I suppose the question is "Good enough for what?" Good enough to make the playoffs? If the Blazers had gotten Hibbert I would have said yes. With a random fill-in center until a better option comes, I'm not so sure. Good enough to challenge the conference elite? No. Every upper-echelon Western Conference team has at least a couple unanswered advantages over that lineup. You could play the "I could see it if things bounced right" game but every decent team could claim that. Say hello to the problems with reloading instead of rebuilding.

It seems pretty clear that the Blazers are depending on Lillard becoming an all-league point guard at some point if this is the lineup they're running with, especially since Hibbert is apparently no longer on the table. That's the only scenario in which I see a serious upward trend with this combination. But that's going to take time. Even then the more likely result is a return to the lower half of the playoff bracket and a dead end. Realistically Lillard is going to be the hope of the next, completely different generation of Trail Blazers, not the savior of the current generation.

You know, if you zapped back to 2009 and told me that Greg Oden would be an unsigned free agent, Brandon Roy would be signing with the Timberwolves, Nate McMillan would be gone, Nicolas Batum would be trying to force a trade to Minnesota, the Blazers would be in the lottery, and Portland's hopes for resurgence would rest with a rookie point guard from Weber State I would have said you were crazy or asked how big was the meteor that hit the city. It's true now. It's all true. What kind of Bizarro world do we live in anyway?

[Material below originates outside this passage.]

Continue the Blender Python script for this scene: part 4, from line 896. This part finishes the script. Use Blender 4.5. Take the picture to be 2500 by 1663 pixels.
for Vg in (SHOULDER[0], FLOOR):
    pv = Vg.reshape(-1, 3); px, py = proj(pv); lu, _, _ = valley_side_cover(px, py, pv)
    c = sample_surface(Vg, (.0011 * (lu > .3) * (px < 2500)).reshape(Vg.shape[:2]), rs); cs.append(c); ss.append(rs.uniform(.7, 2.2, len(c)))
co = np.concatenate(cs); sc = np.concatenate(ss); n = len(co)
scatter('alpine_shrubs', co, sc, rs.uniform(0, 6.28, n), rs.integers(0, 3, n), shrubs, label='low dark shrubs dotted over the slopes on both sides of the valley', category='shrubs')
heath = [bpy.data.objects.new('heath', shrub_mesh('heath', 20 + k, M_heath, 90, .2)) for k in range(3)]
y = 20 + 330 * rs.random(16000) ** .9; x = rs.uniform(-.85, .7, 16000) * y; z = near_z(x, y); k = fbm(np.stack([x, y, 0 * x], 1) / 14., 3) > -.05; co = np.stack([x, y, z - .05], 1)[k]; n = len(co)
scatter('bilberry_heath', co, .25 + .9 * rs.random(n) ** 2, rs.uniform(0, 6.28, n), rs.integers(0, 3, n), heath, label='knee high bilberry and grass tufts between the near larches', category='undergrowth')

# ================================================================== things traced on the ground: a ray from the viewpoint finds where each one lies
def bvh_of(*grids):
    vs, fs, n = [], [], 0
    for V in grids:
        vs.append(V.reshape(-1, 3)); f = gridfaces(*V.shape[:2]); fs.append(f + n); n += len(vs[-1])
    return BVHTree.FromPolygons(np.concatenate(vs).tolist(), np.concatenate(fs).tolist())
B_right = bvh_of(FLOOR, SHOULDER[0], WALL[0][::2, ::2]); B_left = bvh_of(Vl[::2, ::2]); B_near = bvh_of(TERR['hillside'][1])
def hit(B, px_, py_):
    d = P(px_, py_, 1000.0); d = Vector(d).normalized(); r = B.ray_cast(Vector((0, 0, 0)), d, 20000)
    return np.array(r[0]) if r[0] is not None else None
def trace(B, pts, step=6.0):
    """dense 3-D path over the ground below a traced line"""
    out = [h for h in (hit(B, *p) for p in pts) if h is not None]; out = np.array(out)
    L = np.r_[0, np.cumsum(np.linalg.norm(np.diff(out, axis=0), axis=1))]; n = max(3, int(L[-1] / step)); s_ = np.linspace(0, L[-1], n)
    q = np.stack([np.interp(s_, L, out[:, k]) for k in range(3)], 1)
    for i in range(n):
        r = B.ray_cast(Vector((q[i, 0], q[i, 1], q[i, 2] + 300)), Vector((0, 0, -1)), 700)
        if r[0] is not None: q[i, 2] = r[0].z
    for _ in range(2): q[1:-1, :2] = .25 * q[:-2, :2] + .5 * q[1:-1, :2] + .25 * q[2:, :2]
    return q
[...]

From this point forward I expect the Blazers to explore trade options to reshape the team. But let's face it, removing this year's draftees from the mix they have three core players and a ton of non-valuable ones. That's not a promising outlook. Assuming they're not going to pull out a miracle Nolan Smith for an All-Star trade, they're left dismantling their core and starting over. I suppose that's your answer. If you just want an 8th seed in the West you can probably get that with an addition or two. But I'm not confident in the potential of this lineup over the long haul. I think we see maybe one more season of the Blazers we recognize and then a new long-term plan goes into effect.